ESTA es la última columna que escribo antes de las elecciones del próximo domingo, y parece evidente que, en el mapa político español, habrá un antes y un después del 20-N. Lo que ahora son meras especulaciones, aunque basadas en las reiteradas predicciones de las encuestas, luego serán certezas fundadas en los resultados, que, al final, es lo que vale.
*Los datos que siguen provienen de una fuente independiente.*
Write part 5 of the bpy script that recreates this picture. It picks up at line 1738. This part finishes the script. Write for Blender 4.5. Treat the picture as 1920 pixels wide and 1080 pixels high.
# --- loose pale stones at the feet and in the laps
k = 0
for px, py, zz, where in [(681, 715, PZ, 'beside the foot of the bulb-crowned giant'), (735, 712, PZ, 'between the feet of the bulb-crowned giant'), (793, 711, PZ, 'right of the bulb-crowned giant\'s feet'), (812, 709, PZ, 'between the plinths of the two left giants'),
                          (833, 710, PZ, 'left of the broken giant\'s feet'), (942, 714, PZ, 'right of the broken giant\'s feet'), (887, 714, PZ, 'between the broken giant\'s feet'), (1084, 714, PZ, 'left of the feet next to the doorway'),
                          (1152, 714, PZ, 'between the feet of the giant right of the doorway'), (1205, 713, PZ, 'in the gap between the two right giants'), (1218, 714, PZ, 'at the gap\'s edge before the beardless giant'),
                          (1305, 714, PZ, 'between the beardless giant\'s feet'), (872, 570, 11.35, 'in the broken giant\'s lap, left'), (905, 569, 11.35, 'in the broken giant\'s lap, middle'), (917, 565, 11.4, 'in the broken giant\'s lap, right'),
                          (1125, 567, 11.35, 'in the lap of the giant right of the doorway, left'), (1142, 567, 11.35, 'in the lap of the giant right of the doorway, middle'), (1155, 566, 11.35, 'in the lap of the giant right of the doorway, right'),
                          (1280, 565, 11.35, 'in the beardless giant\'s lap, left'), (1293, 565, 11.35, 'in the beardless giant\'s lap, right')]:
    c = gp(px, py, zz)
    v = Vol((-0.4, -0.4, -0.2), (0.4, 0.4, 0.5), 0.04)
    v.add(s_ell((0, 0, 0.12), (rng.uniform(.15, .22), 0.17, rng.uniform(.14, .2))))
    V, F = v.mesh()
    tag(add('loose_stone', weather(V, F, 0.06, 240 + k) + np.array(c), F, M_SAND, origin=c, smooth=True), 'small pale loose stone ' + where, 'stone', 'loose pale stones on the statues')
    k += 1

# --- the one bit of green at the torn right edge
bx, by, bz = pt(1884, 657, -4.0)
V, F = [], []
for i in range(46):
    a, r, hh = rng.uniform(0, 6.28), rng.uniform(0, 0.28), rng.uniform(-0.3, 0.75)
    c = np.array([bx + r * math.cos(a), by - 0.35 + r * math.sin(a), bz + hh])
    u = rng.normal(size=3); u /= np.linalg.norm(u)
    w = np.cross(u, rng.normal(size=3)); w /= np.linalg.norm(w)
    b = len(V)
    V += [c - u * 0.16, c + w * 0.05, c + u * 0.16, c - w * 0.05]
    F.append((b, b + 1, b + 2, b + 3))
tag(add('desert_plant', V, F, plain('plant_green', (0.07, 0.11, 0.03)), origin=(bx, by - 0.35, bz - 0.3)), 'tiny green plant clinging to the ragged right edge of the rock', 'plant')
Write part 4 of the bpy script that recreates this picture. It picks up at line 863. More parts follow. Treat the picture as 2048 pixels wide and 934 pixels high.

Todo parece indicar que el PP obtendrá su mejor resultado histórico en unas generales, mientras que el PSOE, si eso ocurre, tendrá que hacer frente a una derrota aún mayor que la que sufrió Almunia frente a Aznar en el año 2000. Y si esto es así, como todo parece indicar que va a ser, España entrará en una nueva etapa que, en lo político, estará marcada por una concentración de poder institucional, en manos de un partido, como nunca se había conocido en nuestro país. El PP tendría el gobierno de España, los ejecutivos regionales, menos los del País Vasco, Cataluña, Asturias, Navarra, Canarias y, por supuesto Andalucía, aunque está por ver lo que pasa la próxima primavera, cuando, si se confirma la tendencia, también puede pasar a manos del PP. Además, gobernaría también en la mayoría de los grandes ayuntamientos y en casi todas las diputaciones.

Este es uno de los argumentos que está utilizando el PSOE en lo que va de campaña, defendiendo la idea de que no es bueno que tanto poder recaiga en unas solas manos. Por supuesto, que si la cosa fuese al contrario probablemente les parecería bien. Pero, independientemente de mensajes oportunistas, el tema de la acumulación de poder se puede usar en un sentido o en otro. O sea, que depende, y depende no sólo de quién lo tenga, sino de cómo se use. Y en este momento que está viviendo nuestro país, y otros de nuestro entorno, como Grecia o Italia, representa más ventajas que inconvenientes. Un partido respaldado con una mayoría absoluta, y con poder político sobre administraciones autonómicas y locales, estará mucho más capacitado para el control del gasto público y recortes del déficit, que otro que esté obligado a entrar en interminables negociaciones o vea ralentizadas sus medidas por conflictos partidistas con otras administraciones. Amén de lo que esto supone de cara a la confianza internacional.

Por tanto, en principio y en estas circunstancias, esto es bueno, además de la legitimidad incuestionable de un alto respaldo popular, pero sin abusar. Porque si el PP gana como se espera que gane, tiene que hacer un proceso de reflexión interna y humildad política para gobernar sin avasallar. Una gran victoria te permite ser generoso, dialogante y abierto a los acuerdos. La grandeza de los gobernantes no se mide por la soberbia, sino por la inteligencia, la eficacia y el respeto a los demás.